Another aspect to Mackenzie’s developing aesthetic is a reverence for simplicity, a ‘soap-and-water’ approach to elegance. A huge advocate of the natural products of IFF’s Laboratoire Monique Remy (LMR), and materials like orange blossom, ambrette seed, and clean musks and ambers, Mackenzie’s minimalistic approach highlights key ingredients and a special palette. “Sophia Grojsman taught me: know the ingredients you love and work with them over and over – it won’t make you boring; it will make you good!” It is critical to understand not only how ingredients smell, but how they behave, their good sides and bad sides, how they move through the air, and how their personalities manifest on the skin. Mackenzie also marvels at the discovery of ‘hidden’ scents, such as vetiver root or orris, which must age to find the odor; nutmeg, which resides inside a hard shell; and ingredients from the sea which someone, once upon a time, thought to bring to the surface. A lover of surfing, swimming and diving, Mackenzie finds that perfumery provides her with an even deeper connection to the earth and all its elements.

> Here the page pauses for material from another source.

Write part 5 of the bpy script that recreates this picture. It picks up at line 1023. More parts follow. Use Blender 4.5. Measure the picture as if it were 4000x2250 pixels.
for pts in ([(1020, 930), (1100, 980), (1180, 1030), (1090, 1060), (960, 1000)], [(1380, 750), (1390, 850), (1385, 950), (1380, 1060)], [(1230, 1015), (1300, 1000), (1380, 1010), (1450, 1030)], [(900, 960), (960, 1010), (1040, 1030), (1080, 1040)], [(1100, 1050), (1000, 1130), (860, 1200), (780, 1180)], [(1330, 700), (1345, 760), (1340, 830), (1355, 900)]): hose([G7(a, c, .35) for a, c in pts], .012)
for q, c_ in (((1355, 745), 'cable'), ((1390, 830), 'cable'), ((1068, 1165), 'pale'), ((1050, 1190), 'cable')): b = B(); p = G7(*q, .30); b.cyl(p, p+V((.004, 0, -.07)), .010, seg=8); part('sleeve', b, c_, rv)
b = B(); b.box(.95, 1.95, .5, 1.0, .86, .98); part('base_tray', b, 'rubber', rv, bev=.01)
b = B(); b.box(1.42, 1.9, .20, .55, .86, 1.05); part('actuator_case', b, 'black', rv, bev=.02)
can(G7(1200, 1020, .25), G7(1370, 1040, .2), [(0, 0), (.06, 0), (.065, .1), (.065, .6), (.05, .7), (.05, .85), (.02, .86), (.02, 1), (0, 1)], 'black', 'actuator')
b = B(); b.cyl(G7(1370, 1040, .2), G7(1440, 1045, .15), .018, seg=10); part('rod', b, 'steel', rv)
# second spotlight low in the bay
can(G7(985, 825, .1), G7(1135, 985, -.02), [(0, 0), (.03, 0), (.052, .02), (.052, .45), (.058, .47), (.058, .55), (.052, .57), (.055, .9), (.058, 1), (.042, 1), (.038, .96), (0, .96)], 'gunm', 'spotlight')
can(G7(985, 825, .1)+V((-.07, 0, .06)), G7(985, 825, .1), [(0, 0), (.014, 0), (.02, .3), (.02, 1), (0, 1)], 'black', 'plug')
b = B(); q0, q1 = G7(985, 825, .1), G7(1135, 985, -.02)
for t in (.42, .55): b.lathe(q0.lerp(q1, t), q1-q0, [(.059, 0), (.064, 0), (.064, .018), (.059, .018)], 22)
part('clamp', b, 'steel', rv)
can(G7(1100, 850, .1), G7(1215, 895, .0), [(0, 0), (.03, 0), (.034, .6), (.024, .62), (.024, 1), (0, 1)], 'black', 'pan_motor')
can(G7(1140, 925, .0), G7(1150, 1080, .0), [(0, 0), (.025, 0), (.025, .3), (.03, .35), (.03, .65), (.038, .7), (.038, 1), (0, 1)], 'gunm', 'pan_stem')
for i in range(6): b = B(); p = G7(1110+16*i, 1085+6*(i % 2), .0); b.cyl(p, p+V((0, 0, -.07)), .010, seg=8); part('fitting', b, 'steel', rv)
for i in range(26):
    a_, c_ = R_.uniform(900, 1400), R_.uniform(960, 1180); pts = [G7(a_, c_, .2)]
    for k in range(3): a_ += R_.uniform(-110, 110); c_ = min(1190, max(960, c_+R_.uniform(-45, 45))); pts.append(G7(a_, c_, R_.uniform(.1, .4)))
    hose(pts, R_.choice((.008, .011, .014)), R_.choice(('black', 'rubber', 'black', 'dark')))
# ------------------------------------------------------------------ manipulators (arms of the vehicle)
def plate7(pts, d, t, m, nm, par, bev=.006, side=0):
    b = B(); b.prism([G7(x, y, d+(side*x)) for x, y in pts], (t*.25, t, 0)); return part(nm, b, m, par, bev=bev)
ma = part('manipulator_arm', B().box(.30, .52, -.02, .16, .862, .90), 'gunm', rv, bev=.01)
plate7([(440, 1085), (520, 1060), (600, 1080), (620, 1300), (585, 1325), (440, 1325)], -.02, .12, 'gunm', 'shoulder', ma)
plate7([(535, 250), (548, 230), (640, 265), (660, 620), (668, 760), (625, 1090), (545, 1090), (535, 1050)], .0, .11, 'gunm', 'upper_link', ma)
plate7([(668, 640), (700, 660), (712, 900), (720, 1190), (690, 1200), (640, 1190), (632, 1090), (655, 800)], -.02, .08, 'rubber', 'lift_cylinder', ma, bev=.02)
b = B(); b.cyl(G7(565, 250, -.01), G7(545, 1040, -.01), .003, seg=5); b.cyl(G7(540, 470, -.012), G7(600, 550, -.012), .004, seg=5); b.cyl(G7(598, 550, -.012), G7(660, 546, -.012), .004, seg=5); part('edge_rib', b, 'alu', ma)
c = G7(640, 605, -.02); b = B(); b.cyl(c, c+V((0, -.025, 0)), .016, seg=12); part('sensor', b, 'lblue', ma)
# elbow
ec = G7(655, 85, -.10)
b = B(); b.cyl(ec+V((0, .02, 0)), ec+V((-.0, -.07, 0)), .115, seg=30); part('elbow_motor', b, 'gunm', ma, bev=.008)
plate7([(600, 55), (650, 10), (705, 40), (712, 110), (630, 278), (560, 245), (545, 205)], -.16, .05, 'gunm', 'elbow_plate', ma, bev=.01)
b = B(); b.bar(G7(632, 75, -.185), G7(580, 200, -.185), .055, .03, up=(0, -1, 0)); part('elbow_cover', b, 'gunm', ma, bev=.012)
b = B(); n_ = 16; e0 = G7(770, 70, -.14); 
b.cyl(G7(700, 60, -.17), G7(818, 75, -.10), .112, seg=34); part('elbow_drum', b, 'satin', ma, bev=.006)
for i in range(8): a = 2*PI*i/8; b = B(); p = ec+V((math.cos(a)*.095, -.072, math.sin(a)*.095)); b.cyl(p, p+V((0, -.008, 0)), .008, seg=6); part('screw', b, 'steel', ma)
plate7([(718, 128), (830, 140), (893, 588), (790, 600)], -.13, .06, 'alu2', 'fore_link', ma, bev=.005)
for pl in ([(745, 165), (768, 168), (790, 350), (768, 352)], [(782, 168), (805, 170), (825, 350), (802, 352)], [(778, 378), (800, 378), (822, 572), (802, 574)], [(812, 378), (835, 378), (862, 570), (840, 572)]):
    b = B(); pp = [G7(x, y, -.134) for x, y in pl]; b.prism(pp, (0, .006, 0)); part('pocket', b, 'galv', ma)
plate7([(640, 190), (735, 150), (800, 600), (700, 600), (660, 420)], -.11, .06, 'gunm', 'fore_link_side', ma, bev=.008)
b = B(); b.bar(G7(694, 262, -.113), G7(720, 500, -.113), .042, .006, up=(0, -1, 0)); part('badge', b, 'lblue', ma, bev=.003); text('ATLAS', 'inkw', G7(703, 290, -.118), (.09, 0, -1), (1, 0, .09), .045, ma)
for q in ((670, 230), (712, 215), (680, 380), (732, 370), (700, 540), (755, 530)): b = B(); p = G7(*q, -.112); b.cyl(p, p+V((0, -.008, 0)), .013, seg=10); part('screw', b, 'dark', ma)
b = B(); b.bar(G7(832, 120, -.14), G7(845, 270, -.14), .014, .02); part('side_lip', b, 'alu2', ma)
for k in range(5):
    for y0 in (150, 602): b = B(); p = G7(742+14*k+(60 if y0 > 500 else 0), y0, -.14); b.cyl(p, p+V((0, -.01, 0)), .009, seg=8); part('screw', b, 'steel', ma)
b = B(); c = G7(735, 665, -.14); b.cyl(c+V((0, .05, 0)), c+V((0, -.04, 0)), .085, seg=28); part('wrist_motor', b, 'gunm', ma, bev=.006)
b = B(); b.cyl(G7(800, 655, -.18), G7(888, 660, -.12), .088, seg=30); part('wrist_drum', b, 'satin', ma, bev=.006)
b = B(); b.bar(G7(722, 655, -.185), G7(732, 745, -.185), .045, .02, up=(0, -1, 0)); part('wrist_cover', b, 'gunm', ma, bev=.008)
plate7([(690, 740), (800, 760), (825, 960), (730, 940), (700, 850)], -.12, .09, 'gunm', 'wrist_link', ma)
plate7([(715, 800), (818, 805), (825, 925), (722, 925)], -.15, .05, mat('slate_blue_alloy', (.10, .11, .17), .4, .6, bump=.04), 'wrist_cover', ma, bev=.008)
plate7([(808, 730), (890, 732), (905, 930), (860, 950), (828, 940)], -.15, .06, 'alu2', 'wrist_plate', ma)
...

But, perhaps most of all, Mackenzie is fascinated by the capacity of odor to help us infer things and understand our environment. Her undergraduate degree in International Studies included stints in Paris and Rome to study the history of perfumery, the spice trade, and even the use of scent in African tribes. She remains an endless student and tireless explorer. Her love for travel ignites a scent snapshot of each experience to preserve the memory. A recent trip to Sri Lanka inspired a reproduction of elements of the pilgrimage: burning incense, wet earth, mountain grass, bare feet, camphor muscle rubs, cardamom and mint teas, steaming coconut rice, women breast-feeding their babies along the path. “You can experience the life of people, the whole world, through scent; there’s just so much you can discover if you’re looking for it.”